====== Input material

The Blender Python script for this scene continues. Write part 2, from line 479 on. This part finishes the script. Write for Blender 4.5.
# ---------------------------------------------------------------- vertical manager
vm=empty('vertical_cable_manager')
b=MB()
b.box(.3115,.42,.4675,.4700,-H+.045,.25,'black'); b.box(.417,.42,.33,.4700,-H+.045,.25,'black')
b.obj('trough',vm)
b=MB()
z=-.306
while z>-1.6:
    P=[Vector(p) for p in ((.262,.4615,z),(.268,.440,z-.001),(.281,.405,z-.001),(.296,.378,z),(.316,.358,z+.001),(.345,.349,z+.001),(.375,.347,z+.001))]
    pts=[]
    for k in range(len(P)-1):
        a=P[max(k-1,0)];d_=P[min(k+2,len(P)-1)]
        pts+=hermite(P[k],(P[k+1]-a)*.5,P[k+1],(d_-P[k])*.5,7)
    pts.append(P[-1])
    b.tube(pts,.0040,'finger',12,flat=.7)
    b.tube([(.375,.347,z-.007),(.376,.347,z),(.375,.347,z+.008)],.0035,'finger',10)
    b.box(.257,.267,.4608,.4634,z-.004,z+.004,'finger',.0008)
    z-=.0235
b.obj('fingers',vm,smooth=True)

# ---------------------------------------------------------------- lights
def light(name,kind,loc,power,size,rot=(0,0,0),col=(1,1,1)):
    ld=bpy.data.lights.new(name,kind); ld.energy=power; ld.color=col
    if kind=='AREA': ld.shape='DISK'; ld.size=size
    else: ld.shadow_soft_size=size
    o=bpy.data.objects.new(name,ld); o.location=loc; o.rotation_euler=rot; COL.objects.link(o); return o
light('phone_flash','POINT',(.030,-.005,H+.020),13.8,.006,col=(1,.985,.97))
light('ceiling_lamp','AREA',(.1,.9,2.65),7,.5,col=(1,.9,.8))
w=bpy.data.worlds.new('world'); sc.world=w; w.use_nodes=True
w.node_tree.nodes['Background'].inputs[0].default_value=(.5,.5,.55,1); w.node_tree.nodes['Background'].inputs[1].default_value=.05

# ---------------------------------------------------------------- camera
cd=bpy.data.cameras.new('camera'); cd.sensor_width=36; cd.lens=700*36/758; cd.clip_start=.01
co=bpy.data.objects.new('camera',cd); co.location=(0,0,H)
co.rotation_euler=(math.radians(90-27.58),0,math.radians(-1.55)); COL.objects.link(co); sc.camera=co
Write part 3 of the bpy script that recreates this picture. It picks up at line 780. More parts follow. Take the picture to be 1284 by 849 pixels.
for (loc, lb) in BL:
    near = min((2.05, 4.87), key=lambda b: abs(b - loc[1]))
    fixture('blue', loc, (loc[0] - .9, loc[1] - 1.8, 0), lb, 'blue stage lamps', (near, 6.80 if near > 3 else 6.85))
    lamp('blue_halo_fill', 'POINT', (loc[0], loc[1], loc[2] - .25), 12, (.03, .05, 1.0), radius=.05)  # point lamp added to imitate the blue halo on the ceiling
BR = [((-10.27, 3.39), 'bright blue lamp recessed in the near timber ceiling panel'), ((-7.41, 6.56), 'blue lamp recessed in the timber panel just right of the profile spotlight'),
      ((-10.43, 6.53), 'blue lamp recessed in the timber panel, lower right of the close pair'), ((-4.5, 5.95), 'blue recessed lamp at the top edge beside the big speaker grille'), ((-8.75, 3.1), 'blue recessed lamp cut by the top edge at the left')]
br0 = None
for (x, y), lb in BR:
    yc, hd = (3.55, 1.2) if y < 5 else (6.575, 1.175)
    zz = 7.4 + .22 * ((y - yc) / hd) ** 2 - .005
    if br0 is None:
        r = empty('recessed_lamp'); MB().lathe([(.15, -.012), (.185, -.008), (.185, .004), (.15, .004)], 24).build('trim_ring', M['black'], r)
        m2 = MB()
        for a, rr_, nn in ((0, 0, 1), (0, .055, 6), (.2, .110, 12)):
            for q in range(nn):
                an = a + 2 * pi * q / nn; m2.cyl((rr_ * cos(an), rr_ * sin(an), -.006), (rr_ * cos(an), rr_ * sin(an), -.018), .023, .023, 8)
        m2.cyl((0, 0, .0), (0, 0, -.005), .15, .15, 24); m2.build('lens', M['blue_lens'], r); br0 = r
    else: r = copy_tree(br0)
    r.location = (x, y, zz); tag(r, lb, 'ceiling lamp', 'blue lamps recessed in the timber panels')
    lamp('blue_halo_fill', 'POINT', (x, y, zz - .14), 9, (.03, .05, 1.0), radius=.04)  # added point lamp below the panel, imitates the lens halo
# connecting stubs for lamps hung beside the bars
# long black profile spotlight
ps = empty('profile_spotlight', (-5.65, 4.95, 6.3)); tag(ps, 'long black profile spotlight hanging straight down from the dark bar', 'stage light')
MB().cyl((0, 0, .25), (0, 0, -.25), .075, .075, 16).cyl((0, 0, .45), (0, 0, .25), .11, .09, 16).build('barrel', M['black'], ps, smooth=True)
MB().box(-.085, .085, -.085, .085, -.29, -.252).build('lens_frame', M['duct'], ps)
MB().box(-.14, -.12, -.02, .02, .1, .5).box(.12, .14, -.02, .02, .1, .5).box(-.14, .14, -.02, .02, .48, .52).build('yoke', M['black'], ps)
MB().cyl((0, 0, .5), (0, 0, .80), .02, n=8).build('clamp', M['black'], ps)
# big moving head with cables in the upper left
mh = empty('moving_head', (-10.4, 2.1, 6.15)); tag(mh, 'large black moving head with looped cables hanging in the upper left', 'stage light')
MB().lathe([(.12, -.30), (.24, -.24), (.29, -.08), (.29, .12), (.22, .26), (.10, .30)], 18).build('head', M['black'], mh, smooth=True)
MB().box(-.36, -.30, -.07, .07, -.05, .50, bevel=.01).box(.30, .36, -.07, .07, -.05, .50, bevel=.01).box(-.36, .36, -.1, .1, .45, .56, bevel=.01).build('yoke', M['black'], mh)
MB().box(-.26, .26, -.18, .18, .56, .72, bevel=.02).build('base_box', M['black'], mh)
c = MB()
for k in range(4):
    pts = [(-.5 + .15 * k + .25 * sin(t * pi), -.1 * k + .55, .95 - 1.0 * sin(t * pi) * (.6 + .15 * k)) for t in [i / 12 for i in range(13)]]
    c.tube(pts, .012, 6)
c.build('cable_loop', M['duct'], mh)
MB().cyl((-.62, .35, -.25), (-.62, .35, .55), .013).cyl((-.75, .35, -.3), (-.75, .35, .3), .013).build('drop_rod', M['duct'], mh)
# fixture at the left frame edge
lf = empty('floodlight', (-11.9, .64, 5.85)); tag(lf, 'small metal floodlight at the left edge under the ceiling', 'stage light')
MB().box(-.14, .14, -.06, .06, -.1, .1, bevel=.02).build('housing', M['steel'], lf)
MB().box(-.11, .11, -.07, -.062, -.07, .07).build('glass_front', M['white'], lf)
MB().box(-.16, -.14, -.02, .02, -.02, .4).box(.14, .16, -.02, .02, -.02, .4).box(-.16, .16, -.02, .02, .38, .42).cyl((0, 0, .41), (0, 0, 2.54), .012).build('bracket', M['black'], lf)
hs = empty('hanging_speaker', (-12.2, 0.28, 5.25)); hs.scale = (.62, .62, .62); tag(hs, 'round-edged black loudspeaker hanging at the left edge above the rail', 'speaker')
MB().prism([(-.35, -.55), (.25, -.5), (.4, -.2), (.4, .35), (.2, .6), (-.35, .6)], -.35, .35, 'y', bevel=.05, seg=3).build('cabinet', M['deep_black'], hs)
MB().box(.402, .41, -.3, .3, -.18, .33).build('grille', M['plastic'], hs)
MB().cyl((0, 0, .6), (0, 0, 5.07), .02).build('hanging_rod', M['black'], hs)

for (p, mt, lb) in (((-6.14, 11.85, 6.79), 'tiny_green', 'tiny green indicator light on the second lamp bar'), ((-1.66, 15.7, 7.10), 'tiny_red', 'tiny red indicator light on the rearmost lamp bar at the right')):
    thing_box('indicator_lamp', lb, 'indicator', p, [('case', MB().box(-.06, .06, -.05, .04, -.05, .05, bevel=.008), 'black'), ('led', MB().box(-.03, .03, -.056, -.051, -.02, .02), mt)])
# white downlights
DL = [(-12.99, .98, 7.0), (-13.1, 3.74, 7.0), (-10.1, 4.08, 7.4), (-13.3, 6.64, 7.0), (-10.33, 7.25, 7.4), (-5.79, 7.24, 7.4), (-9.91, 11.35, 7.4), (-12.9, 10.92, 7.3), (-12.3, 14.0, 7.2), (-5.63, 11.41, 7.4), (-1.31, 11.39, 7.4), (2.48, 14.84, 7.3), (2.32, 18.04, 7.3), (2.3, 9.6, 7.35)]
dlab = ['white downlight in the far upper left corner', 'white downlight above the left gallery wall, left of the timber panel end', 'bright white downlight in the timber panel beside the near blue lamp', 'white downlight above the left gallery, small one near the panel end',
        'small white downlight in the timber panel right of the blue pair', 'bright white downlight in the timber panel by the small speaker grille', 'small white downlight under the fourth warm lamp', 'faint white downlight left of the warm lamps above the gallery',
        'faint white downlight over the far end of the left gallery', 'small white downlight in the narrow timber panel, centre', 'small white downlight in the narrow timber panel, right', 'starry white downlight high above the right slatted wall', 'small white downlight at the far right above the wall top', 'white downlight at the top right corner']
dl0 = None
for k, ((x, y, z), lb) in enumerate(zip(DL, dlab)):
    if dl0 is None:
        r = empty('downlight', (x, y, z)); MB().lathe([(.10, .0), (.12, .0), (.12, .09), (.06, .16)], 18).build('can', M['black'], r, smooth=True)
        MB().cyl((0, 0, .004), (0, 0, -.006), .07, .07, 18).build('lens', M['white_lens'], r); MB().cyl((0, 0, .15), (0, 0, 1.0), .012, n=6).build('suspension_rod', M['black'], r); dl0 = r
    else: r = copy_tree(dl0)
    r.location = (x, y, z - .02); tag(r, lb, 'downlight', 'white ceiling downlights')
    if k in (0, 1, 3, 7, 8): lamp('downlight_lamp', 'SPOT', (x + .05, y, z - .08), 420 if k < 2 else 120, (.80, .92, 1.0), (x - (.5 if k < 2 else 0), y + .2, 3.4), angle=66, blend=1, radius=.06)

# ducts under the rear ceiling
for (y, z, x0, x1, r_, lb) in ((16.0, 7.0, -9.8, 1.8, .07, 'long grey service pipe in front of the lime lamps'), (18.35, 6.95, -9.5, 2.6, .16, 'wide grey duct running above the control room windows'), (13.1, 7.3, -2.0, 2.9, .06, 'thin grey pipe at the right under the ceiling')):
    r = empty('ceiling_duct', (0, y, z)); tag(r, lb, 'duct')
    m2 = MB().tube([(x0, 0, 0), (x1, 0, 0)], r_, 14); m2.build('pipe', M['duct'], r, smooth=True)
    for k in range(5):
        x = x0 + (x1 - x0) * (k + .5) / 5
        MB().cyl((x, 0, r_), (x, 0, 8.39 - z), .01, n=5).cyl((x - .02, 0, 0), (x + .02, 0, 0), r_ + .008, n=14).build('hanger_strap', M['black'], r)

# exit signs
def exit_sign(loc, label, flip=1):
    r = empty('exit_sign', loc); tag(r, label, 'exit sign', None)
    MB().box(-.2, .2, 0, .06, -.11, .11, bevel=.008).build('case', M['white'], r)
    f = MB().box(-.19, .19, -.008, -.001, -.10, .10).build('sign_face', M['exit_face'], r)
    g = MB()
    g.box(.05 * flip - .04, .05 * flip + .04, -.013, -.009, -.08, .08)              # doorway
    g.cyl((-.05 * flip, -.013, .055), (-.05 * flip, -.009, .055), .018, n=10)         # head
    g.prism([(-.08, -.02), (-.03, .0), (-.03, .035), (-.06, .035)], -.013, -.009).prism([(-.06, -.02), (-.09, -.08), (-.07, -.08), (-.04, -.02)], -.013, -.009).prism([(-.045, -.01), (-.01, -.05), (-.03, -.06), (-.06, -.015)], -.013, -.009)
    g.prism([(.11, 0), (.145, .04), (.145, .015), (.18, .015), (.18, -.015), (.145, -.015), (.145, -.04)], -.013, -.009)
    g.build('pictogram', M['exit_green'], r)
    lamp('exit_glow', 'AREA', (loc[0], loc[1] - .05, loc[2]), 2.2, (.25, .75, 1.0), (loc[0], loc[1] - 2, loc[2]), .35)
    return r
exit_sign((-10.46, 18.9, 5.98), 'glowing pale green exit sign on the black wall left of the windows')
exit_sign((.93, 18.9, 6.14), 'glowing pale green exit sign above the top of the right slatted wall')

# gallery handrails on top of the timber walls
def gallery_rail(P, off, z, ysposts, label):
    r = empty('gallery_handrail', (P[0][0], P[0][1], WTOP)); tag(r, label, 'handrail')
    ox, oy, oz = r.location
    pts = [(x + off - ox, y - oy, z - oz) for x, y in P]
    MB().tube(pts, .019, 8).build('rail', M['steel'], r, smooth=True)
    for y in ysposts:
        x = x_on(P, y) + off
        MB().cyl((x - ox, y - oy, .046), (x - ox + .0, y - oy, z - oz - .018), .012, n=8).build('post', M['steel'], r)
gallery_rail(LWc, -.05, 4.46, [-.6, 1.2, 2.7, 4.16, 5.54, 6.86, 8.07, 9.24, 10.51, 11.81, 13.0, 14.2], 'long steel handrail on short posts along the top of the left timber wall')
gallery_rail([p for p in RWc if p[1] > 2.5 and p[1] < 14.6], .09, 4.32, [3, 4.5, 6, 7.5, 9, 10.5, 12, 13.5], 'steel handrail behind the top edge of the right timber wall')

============

- _Exercise instructions_
Check each line of the entries above, and show every one holding the word "from".

- _Full answer_
The Blender Python script for this scene continues. Write part 2, from line 479 on. This part finishes the script. Write for Blender 4.5.
ps = empty('profile_spotlight', (-5.65, 4.95, 6.3)); tag(ps, 'long black profile spotlight hanging straight down from the dark bar', 'stage light')